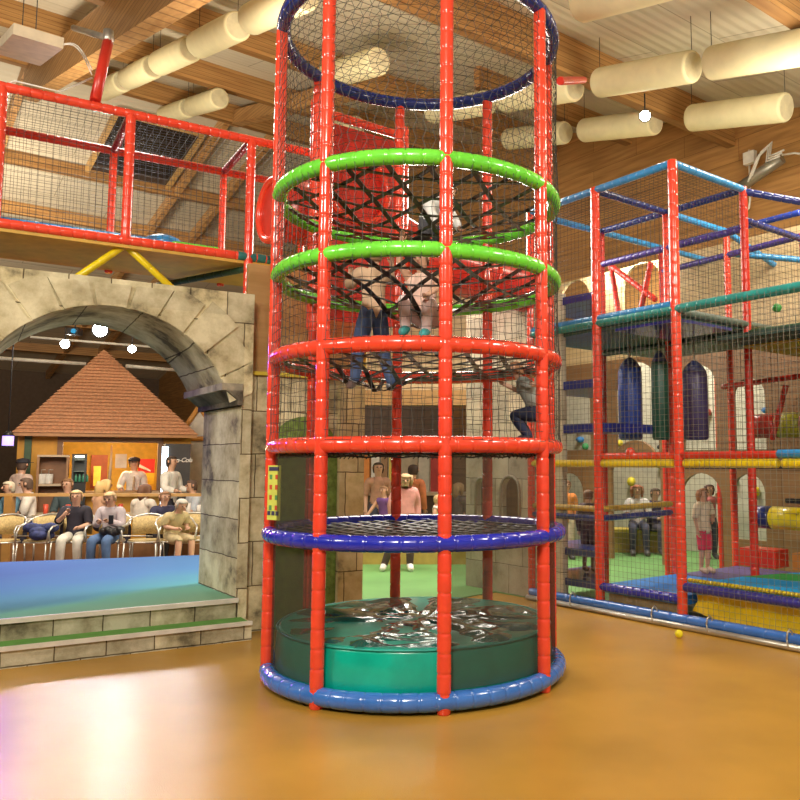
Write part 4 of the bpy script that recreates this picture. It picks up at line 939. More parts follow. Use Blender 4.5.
# ================================================================ PEOPLE
SKIN = mat('skin', (.62, .36, .24), .5, noise_amt=.05)
JSTAND = dict(pel=(0, 0, .52), spi=(0, .005, .60), che=(0, 0, .72), nek=(0, .005, .815), hb=(0, -.003, .862), hc=(0, -.008, .922), ht=(0, -.002, .968),
    shL=(-.1, .0, .785), elL=(-.125, .02, .63), wrL=(-.13, -.02, .485), haL=(-.13, -.035, .44), hipL=(-.05, 0, .49), knL=(-.055, -.012, .27), anL=(-.055, .01, .05), toL=(-.062, -.09, .022),
    shR=(.1, .0, .785), elR=(.125, .02, .63), wrR=(.13, -.02, .485), haR=(.13, -.035, .44), hipR=(.05, 0, .49), knR=(.055, -.012, .27), anR=(.055, .01, .05), toR=(.062, -.09, .022))
JSIT = dict(pel=(0, 0, .335), spi=(0, .008, .41), che=(0, -.0, .53), nek=(0, -.01, .62), hb=(0, -.02, .665), hc=(0, -.034, .722), ht=(0, -.03, .768),
    shL=(-.1, -.005, .59), elL=(-.125, -.04, .445), wrL=(-.06, -.16, .42), haL=(-.045, -.20, .425), hipL=(-.05, -.01, .32), knL=(-.07, -.24, .315), anL=(-.075, -.225, .06), toL=(-.08, -.31, .025),
    shR=(.1, -.005, .59), elR=(.125, -.04, .445), wrR=(.06, -.16, .42), haR=(.045, -.20, .425), hipR=(.05, -.01, .32), knR=(.07, -.24, .315), anR=(.075, -.225, .06), toR=(.08, -.31, .025))
RAD = dict(pel=.07, spi=.062, che=.073, nek=.031, hb=.040, hc=.060, ht=.040, sh=.036, el=.026, wr=.018, ha=.017, hip=.054, kn=.037, an=.024, to=.020)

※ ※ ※

## Aim
Leave out the pictures and copy the rest of the material above exactly.

## Correct output
Write part 4 of the bpy script that recreates this picture. It picks up at line 939. More parts follow. Use Blender 4.5.
# ================================================================ PEOPLE
SKIN = mat('skin', (.62, .36, .24), .5, noise_amt=.05)
JSTAND = dict(pel=(0, 0, .52), spi=(0, .005, .60), che=(0, 0, .72), nek=(0, .005, .815), hb=(0, -.003, .862), hc=(0, -.008, .922), ht=(0, -.002, .968),
    shL=(-.1, .0, .785), elL=(-.125, .02, .63), wrL=(-.13, -.02, .485), haL=(-.13, -.035, .44), hipL=(-.05, 0, .49), knL=(-.055, -.012, .27), anL=(-.055, .01, .05), toL=(-.062, -.09, .022),
    shR=(.1, .0, .785), elR=(.125, .02, .63), wrR=(.13, -.02, .485), haR=(.13, -.035, .44), hipR=(.05, 0, .49), knR=(.055, -.012, .27), anR=(.055, .01, .05), toR=(.062, -.09, .022))
JSIT = dict(pel=(0, 0, .335), spi=(0, .008, .41), che=(0, -.0, .53), nek=(0, -.01, .62), hb=(0, -.02, .665), hc=(0, -.034, .722), ht=(0, -.03, .768),
    shL=(-.1, -.005, .59), elL=(-.125, -.04, .445), wrL=(-.06, -.16, .42), haL=(-.045, -.20, .425), hipL=(-.05, -.01, .32), knL=(-.07, -.24, .315), anL=(-.075, -.225, .06), toL=(-.08, -.31, .025),
    shR=(.1, -.005, .59), elR=(.125, -.04, .445), wrR=(.06, -.16, .42), haR=(.045, -.20, .425), hipR=(.05, -.01, .32), knR=(.07, -.24, .315), anR=(.075, -.225, .06), toR=(.08, -.31, .025))
RAD = dict(pel=.07, spi=.062, che=.073, nek=.031, hb=.040, hc=.060, ht=.040, sh=.036, el=.026, wr=.018, ha=.017, hip=.054, kn=.037, an=.024, to=.020)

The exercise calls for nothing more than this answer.